Tuesday, October 5, 2010

'10': Two sides of the same Susan B. Anthony dollar

From our class assignment, October, 5, 2010:

"Although all of the characters [in '10'] have slightly more modern profiles, I would argue that Dudley Moore's character is a bit of a hopeless romantic. The oldest stories always involve a man who is just wandering through life until he sees the woman of his dreams. Typically, he would woo her and they would live happily ever after- after he redeems himself for some hi-jinks gone awry in the course of winning her affection. Moore, however, never entirely possesses Bo Derek before he is able to have her. In fact, he doesn't at all. She comes to him, and then he realizes that she is not all she is cracked up to be. He realizes that the woman he is really in love with, Julie Andrews, is the right woman for him. Of course Andrews is not some docile female who waits at Moore's beckoned call; she is a strong female that, although she loves and cares for Moore, does not put up with his shit, so to speak.

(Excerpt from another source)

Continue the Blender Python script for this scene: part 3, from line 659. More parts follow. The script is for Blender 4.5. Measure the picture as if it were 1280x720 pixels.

Both women in the film are very much in their time, Andrews being a modern woman and a positive product of the women's rights movement. Derek is more of a product of the '60s counterculture, free love and marijuana use. This, I would argue, resists typical "romance." Formulaically, one of the females that Moore has to choose from would welcome him back with open arms. While Andrews does take him back, she does not have to change herself for him. He realizes how lucky he was all along and instead of her being grateful, she kind of says, 'yep, I told you so.'

Extra Credit: Wow! Great haircut, Prof. Wexler!"


I can never hear Bolero de Ravel the same way again.